You Can’t Develop Artists When Your CFO is Riding You For Numbers
I don’t see the status of the industry as something that was developed intentionally by labels over the years. I think you would agree it’s quite the opposite, since they’ve been rather reactionary all along (at least since I joined in during the mid 90s, this is my point of view). Let’s take a step back for a second and consider our short digital history:

I think record companies got spoiled during the internet bubble days, when the “advance payment” model was introduced and most start ups had lots of cash from VCs to pay for access, pay to play. With many companies then going out of business in the aftermath of paying “advances”, the cash went straight to the bottom line. What a wonderful model!

We are, of course, dealing with (most of the time) public recorded music companies. These companies used to own hard goods – plants, studios, stock, etc. – and the mentality of the public company CFO is to try and drive stock price and revenue and margin increases by any reasonable means necessary.

During the past decade, while labels were getting out of those physical asset management business lines, they were also creating “digital business development” units that were originally designed to explore, approve and license new digital business models. But before you knew it, those units became a P&L center, with their members in charge of driving revenue numbers. Sales. So advance fees became a new business model. Even thought the bubble was gone, with iTunes launching there were plenty of other large profile entrants to the marketplace that could and did pay entry fees.

In the past handful of years, there has been a healthy shift in the industry, and most such “biz dev units” merged with “distribution” – and indeed, the decisions made about “advances” and such today are a lot more strategic in nature and driven by a holistic approach to the prospect, not a dry requirement to meet a red line. They are not punitive, but rather driven by a realistic approach of short and long term opportunity per prospect.

Reality still presents a challenge when one takes “art and entertainment” (where product quality is very hard to predict) and attempts to drive a public company with it. You just can’t make projections like you do with pizza. Back when there was stock to “play with” on the books, and plants, and studios, there were other elements to the business that drove recurring revenues. Catalog was business too.

Today, the revenue is mainly about the art itself, the IP. The result is that well, if the money is on the table with a major opportunity, it is hard to fault a businessman for trying to make a sale. There is no right or wrong in an open market environment.

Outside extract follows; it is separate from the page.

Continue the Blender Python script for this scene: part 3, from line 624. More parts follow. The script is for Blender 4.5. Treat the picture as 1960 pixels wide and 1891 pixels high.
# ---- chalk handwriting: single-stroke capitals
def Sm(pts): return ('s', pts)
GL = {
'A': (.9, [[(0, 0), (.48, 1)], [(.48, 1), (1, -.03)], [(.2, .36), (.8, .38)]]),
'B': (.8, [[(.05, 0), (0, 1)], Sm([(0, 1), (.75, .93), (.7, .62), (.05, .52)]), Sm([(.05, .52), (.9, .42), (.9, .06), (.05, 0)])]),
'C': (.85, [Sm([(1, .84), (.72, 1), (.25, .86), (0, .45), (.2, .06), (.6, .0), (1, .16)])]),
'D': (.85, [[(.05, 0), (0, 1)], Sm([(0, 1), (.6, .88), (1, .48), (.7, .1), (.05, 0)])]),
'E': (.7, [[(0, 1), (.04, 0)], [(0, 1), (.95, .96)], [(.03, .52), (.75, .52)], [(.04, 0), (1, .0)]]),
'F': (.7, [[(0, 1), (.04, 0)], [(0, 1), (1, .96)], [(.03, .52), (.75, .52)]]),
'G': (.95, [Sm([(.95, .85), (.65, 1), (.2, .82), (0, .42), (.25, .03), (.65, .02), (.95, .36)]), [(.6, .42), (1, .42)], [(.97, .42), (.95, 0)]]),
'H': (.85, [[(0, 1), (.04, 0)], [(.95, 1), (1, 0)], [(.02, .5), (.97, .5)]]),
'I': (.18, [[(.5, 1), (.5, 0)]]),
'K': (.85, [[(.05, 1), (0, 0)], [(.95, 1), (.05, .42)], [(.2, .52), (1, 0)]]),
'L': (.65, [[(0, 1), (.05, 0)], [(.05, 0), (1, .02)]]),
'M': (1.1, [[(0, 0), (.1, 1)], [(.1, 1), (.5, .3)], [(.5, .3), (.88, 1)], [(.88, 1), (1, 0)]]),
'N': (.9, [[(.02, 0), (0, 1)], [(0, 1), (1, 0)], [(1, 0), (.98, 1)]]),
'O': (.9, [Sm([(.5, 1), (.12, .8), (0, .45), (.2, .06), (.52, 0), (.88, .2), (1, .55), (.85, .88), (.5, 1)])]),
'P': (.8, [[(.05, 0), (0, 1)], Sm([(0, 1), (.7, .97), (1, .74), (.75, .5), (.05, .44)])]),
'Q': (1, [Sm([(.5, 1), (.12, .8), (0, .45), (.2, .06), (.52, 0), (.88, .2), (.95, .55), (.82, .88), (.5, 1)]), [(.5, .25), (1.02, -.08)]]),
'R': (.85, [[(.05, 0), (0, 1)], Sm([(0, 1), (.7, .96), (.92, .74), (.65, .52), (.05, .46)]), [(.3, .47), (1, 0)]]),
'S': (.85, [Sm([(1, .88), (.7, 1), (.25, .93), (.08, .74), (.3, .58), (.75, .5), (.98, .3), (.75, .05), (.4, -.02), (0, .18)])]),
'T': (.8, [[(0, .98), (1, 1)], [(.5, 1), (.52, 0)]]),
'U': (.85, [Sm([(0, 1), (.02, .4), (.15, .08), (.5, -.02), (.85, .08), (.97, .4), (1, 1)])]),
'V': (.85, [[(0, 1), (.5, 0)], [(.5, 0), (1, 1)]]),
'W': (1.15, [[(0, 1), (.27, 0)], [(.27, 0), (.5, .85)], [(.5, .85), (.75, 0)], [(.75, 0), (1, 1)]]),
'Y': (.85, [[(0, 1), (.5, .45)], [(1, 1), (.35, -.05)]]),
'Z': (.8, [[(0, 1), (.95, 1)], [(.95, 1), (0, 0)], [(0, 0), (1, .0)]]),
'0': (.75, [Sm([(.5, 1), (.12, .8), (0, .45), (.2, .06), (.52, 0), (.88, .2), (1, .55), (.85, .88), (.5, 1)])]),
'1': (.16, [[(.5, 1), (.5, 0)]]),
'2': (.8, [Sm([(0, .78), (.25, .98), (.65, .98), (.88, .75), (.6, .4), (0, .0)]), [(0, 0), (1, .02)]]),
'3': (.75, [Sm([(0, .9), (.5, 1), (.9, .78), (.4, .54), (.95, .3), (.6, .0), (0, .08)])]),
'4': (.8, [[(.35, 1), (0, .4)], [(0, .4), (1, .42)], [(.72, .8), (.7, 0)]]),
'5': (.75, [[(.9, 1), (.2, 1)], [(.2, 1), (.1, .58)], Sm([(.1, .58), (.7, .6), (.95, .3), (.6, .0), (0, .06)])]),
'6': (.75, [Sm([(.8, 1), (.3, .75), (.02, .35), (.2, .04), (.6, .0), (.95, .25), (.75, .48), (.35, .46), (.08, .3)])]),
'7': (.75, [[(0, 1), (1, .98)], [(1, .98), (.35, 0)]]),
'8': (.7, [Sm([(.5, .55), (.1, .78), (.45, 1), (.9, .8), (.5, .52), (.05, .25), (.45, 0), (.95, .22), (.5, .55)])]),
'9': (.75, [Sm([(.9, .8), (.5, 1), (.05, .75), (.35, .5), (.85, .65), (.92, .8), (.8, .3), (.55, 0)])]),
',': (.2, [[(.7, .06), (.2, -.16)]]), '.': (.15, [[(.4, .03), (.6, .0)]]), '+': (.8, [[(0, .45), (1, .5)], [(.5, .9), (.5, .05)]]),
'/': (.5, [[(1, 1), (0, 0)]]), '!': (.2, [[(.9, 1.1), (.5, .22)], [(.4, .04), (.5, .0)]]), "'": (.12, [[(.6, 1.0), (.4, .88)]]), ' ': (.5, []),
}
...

You can of course argue this has nothing to do with the art and is unfair to artists – that is an entirely separate story altogether.

Yes, taken as a whole, over the past say 15 years, the industry’s restrictive and punitive approach has done it more damage than good. I think it was due to a lack of strategic vision and to short-term, quarterly-numbers focused approach. Things are changing for the better, though time would tell if it’s too little too late.

So in the end of the day, I understand both sides of the argument, and believe that, with respect to our 2012 reality, the “truth” is in the middle and in various shades of grey.

On a separate note, I remain curious about the limited long-term vision that record companies take to their business line. They have realized a decade ago that their real assets are the IP. But the largest diversification has been 360 deals? Why not expand what IP means? How come the major labels don’t control Apps, games, and other IP? Why distribute just one line of digital IP (and the smallest at that)? We all know labels would do well staying focused on music, it’s what they know best. But the public entity that used to own plants, studios, stock, the public company that seeks aggressive growth – has so many exciting opportunities in front of its face these days, and yet none have acted on it. Diversification seems to be a more exciting and constructive approach than arguing with digital retailers over pay for play fees. Just an idea.